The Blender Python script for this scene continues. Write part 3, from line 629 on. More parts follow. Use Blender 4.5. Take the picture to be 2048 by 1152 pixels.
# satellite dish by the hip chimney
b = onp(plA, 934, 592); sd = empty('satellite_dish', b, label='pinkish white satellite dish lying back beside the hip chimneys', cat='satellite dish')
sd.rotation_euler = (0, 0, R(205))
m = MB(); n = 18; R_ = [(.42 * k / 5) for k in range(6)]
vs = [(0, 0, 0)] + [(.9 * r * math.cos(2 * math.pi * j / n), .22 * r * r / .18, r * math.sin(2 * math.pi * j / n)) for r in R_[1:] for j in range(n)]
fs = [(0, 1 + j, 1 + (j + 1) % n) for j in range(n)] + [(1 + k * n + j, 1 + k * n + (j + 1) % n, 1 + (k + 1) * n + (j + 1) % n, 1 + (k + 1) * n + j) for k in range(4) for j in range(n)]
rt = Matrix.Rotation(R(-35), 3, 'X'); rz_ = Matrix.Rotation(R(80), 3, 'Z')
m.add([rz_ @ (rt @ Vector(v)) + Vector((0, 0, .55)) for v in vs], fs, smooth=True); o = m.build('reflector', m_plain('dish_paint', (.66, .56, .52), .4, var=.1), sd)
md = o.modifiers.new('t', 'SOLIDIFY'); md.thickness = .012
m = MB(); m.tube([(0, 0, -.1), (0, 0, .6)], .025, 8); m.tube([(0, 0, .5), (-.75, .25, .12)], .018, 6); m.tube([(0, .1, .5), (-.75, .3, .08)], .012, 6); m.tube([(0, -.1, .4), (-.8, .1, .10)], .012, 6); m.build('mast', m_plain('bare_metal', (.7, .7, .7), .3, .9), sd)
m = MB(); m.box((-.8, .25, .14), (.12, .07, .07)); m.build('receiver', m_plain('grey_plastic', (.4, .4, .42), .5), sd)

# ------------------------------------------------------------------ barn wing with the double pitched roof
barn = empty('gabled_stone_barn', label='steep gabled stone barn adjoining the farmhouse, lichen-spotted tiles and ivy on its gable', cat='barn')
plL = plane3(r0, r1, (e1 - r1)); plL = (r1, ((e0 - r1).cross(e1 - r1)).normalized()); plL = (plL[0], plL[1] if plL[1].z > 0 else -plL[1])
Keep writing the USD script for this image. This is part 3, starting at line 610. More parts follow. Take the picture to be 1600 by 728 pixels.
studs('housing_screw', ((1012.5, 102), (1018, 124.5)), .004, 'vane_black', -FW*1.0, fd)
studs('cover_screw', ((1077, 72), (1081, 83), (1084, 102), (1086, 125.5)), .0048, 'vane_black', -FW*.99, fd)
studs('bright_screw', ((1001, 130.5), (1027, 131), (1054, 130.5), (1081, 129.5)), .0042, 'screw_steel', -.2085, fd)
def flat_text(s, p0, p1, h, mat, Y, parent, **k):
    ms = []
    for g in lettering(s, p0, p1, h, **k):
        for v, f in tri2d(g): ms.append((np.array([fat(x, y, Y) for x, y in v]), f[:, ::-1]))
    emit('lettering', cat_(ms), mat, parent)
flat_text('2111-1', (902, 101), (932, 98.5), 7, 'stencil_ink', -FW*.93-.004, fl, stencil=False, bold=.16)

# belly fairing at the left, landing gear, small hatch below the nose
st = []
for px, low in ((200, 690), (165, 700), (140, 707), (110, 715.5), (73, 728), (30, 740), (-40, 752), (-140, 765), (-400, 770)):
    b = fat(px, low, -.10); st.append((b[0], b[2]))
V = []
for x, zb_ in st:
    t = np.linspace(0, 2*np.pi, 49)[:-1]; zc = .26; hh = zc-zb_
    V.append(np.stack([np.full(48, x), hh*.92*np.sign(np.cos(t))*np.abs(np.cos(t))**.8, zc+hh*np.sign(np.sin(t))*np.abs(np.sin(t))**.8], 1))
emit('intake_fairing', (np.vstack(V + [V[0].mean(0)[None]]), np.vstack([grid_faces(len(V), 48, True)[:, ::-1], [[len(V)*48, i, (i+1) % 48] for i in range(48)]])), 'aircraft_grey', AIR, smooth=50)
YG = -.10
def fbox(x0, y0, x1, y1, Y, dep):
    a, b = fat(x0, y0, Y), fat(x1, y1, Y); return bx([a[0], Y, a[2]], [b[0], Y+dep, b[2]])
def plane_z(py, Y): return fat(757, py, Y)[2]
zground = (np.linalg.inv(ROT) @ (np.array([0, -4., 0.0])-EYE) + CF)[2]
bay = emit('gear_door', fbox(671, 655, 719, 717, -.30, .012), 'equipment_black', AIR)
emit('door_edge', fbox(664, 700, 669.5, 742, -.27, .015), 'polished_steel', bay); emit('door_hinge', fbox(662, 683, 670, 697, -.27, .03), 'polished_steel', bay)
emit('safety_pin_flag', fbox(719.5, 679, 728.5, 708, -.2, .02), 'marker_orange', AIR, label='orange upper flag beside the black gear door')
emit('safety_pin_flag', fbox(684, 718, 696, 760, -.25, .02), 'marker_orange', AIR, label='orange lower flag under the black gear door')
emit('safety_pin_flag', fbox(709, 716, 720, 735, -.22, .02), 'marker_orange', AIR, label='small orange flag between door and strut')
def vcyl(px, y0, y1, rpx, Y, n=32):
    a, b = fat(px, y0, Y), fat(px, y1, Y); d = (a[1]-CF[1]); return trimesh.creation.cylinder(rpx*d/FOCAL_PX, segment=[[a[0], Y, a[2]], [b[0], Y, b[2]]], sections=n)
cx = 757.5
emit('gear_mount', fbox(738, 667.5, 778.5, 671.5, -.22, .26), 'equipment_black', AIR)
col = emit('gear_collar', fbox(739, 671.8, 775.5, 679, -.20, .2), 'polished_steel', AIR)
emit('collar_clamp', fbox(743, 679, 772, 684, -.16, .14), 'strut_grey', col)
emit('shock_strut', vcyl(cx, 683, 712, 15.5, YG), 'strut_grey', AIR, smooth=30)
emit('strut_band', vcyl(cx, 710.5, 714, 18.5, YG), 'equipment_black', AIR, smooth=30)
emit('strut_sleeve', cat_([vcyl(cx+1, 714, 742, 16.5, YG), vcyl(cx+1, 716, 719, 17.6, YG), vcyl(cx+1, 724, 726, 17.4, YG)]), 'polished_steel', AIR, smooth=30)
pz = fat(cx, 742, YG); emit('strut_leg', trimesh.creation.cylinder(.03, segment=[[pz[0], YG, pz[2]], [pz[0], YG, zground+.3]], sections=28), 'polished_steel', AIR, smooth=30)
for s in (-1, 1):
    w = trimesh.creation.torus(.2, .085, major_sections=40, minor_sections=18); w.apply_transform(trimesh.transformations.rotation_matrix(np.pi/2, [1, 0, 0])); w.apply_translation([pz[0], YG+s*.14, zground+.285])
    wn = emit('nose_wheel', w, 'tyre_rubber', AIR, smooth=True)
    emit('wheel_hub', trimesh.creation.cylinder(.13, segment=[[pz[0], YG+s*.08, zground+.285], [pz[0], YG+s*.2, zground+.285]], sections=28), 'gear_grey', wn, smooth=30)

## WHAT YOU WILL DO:
Write out every line from the records above, word for word.

## ANSWER TO THIS EXERCISE:
The Blender Python script for this scene continues. Write part 3, from line 629 on. More parts follow. Use Blender 4.5. Take the picture to be 2048 by 1152 pixels.
# satellite dish by the hip chimney
b = onp(plA, 934, 592); sd = empty('satellite_dish', b, label='pinkish white satellite dish lying back beside the hip chimneys', cat='satellite dish')
sd.rotation_euler = (0, 0, R(205))
m = MB(); n = 18; R_ = [(.42 * k / 5) for k in range(6)]
vs = [(0, 0, 0)] + [(.9 * r * math.cos(2 * math.pi * j / n), .22 * r * r / .18, r * math.sin(2 * math.pi * j / n)) for r in R_[1:] for j in range(n)]
fs = [(0, 1 + j, 1 + (j + 1) % n) for j in range(n)] + [(1 + k * n + j, 1 + k * n + (j + 1) % n, 1 + (k + 1) * n + (j + 1) % n, 1 + (k + 1) * n + j) for k in range(4) for j in range(n)]
rt = Matrix.Rotation(R(-35), 3, 'X'); rz_ = Matrix.Rotation(R(80), 3, 'Z')
m.add([rz_ @ (rt @ Vector(v)) + Vector((0, 0, .55)) for v in vs], fs, smooth=True); o = m.build('reflector', m_plain('dish_paint', (.66, .56, .52), .4, var=.1), sd)
md = o.modifiers.new('t', 'SOLIDIFY'); md.thickness = .012
m = MB(); m.tube([(0, 0, -.1), (0, 0, .6)], .025, 8); m.tube([(0, 0, .5), (-.75, .25, .12)], .018, 6); m.tube([(0, .1, .5), (-.75, .3, .08)], .012, 6); m.tube([(0, -.1, .4), (-.8, .1, .10)], .012, 6); m.build('mast', m_plain('bare_metal', (.7, .7, .7), .3, .9), sd)
m = MB(); m.box((-.8, .25, .14), (.12, .07, .07)); m.build('receiver', m_plain('grey_plastic', (.4, .4, .42), .5), sd)

# ------------------------------------------------------------------ barn wing with the double pitched roof
barn = empty('gabled_stone_barn', label='steep gabled stone barn adjoining the farmhouse, lichen-spotted tiles and ivy on its gable', cat='barn')
plL = plane3(r0, r1, (e1 - r1)); plL = (r1, ((e0 - r1).cross(e1 - r1)).normalized()); plL = (plL[0], plL[1] if plL[1].z > 0 else -plL[1])
Keep writing the USD script for this image. This is part 3, starting at line 610. More parts follow. Take the picture to be 1600 by 728 pixels.
studs('housing_screw', ((1012.5, 102), (1018, 124.5)), .004, 'vane_black', -FW*1.0, fd)
studs('cover_screw', ((1077, 72), (1081, 83), (1084, 102), (1086, 125.5)), .0048, 'vane_black', -FW*.99, fd)
studs('bright_screw', ((1001, 130.5), (1027, 131), (1054, 130.5), (1081, 129.5)), .0042, 'screw_steel', -.2085, fd)
def flat_text(s, p0, p1, h, mat, Y, parent, **k):
    ms = []
    for g in lettering(s, p0, p1, h, **k):
        for v, f in tri2d(g): ms.append((np.array([fat(x, y, Y) for x, y in v]), f[:, ::-1]))
    emit('lettering', cat_(ms), mat, parent)
flat_text('2111-1', (902, 101), (932, 98.5), 7, 'stencil_ink', -FW*.93-.004, fl, stencil=False, bold=.16)

# belly fairing at the left, landing gear, small hatch below the nose
st = []
for px, low in ((200, 690), (165, 700), (140, 707), (110, 715.5), (73, 728), (30, 740), (-40, 752), (-140, 765), (-400, 770)):
    b = fat(px, low, -.10); st.append((b[0], b[2]))
V = []
for x, zb_ in st:
    t = np.linspace(0, 2*np.pi, 49)[:-1]; zc = .26; hh = zc-zb_
    V.append(np.stack([np.full(48, x), hh*.92*np.sign(np.cos(t))*np.abs(np.cos(t))**.8, zc+hh*np.sign(np.sin(t))*np.abs(np.sin(t))**.8], 1))
emit('intake_fairing', (np.vstack(V + [V[0].mean(0)[None]]), np.vstack([grid_faces(len(V), 48, True)[:, ::-1], [[len(V)*48, i, (i+1) % 48] for i in range(48)]])), 'aircraft_grey', AIR, smooth=50)
YG = -.10
def fbox(x0, y0, x1, y1, Y, dep):
    a, b = fat(x0, y0, Y), fat(x1, y1, Y); return bx([a[0], Y, a[2]], [b[0], Y+dep, b[2]])
def plane_z(py, Y): return fat(757, py, Y)[2]
zground = (np.linalg.inv(ROT) @ (np.array([0, -4., 0.0])-EYE) + CF)[2]
bay = emit('gear_door', fbox(671, 655, 719, 717, -.30, .012), 'equipment_black', AIR)
emit('door_edge', fbox(664, 700, 669.5, 742, -.27, .015), 'polished_steel', bay); emit('door_hinge', fbox(662, 683, 670, 697, -.27, .03), 'polished_steel', bay)
emit('safety_pin_flag', fbox(719.5, 679, 728.5, 708, -.2, .02), 'marker_orange', AIR, label='orange upper flag beside the black gear door')
emit('safety_pin_flag', fbox(684, 718, 696, 760, -.25, .02), 'marker_orange', AIR, label='orange lower flag under the black gear door')
emit('safety_pin_flag', fbox(709, 716, 720, 735, -.22, .02), 'marker_orange', AIR, label='small orange flag between door and strut')
def vcyl(px, y0, y1, rpx, Y, n=32):
    a, b = fat(px, y0, Y), fat(px, y1, Y); d = (a[1]-CF[1]); return trimesh.creation.cylinder(rpx*d/FOCAL_PX, segment=[[a[0], Y, a[2]], [b[0], Y, b[2]]], sections=n)
cx = 757.5
emit('gear_mount', fbox(738, 667.5, 778.5, 671.5, -.22, .26), 'equipment_black', AIR)
col = emit('gear_collar', fbox(739, 671.8, 775.5, 679, -.20, .2), 'polished_steel', AIR)
emit('collar_clamp', fbox(743, 679, 772, 684, -.16, .14), 'strut_grey', col)
emit('shock_strut', vcyl(cx, 683, 712, 15.5, YG), 'strut_grey', AIR, smooth=30)
emit('strut_band', vcyl(cx, 710.5, 714, 18.5, YG), 'equipment_black', AIR, smooth=30)
emit('strut_sleeve', cat_([vcyl(cx+1, 714, 742, 16.5, YG), vcyl(cx+1, 716, 719, 17.6, YG), vcyl(cx+1, 724, 726, 17.4, YG)]), 'polished_steel', AIR, smooth=30)
pz = fat(cx, 742, YG); emit('strut_leg', trimesh.creation.cylinder(.03, segment=[[pz[0], YG, pz[2]], [pz[0], YG, zground+.3]], sections=28), 'polished_steel', AIR, smooth=30)
for s in (-1, 1):
    w = trimesh.creation.torus(.2, .085, major_sections=40, minor_sections=18); w.apply_transform(trimesh.transformations.rotation_matrix(np.pi/2, [1, 0, 0])); w.apply_translation([pz[0], YG+s*.14, zground+.285])
    wn = emit('nose_wheel', w, 'tyre_rubber', AIR, smooth=True)
    emit('wheel_hub', trimesh.creation.cylinder(.13, segment=[[pz[0], YG+s*.08, zground+.285], [pz[0], YG+s*.2, zground+.285]], sections=28), 'gear_grey', wn, smooth=30)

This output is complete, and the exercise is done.